Ma quando abbiamo visto quelle immagini, quando abbiamo udito
quelle testimonianze agghiaccianti.... chi non è riuscito a
stare zitto ha pianto!
Poco dopo abbiamo ripreso la strada di casa, ma una domanda
rimbalzava nella nostra mente: dov'erano i cattolici? Come è
possibile che ad una manifestazione che voleva ricordare dei
fratelli e delle sorelle morti mentre pregavano il Signore Dio
Nostro, affinché donasse la Sua pace a quelle terre e a quelle
popolazioni da oltre cinquecento anni vittime dell'arroganza e
della cupidigia di noi occidentali, non vi erano rappresentanti
della gerarchia ecclesiastica?
Perché non vi erano gruppi cattolici, tranne il nostro?
Il fatto che nel comitato promotore della manifestazione non ci
fossero organismi della Chiesa Cattolica basta a giustificare il
silenzio e l'omissione di milioni di cattolici italiani?
Davvero la Chiesa è capace di rinunciare a piangere dei suoi
figli se a farlo insieme a Lei sono dei non-credenti?
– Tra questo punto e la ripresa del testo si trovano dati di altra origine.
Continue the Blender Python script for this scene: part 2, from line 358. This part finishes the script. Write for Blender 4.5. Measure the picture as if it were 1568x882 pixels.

Eppure grandi personalità della gerarchia hanno sottoscritto l
'appello che ha dato vita alla manifestazione: mons. Nogaro,
vescovo di Caserta, don Albino Bizzotto, presidente della
Comunità di Capodarco, don Luigi Ciotti, fondatore del Gruppo
Abele, don Gino Rigoldi. E non bastava di certo la presenza al
corteo di don Vitaliano della Sala, coraggioso parroco
dell'avellinese, che in tonaca e kefia (sciarpa simbolo dei
militanti dell'Organizzazione per la Liberazione della Palestina)
ha percorso la marcia con al collo un cartellone recante il nome
di una delle vittime della strage.
Forse non lo capiremo mai, o forse l'abbiamo già capito ma non
ci piace. Comunque non mi si venga a dire che i cattolici non
devono dare scandalo e che la manifestazione non era certo la
forma giusta per ricordare quei morti, ma sarebbe stata meglio
una messa.
Non lo accetterei primo, perché nessuno ha organizzato una
celebrazione eucaristica in memoria delle vittime della strage
(tranne il nostro Gruppo Missionario che martedì 24 si è
riunito in preghiera insieme ai giovani dell'Azione Cattolica
della Parrocchia) e secondo, perché quando Gesù vide i mercanti
nel Tempio, non si ritirò su di una montagna a pregare che Dio
li scacciasse, ma rovescio le loro bancarelle e disturbò i loro
traffici, scandalizzando i sacerdoti ed i benpensanti.
Allora, come i sopravvissuti della strage di Acteal, anch'io
grido: «Mai più!».
Che non accada mai più che la Chiesa viva con indifferenza la
morte violenta di alcuni suoi figli morti per Lei.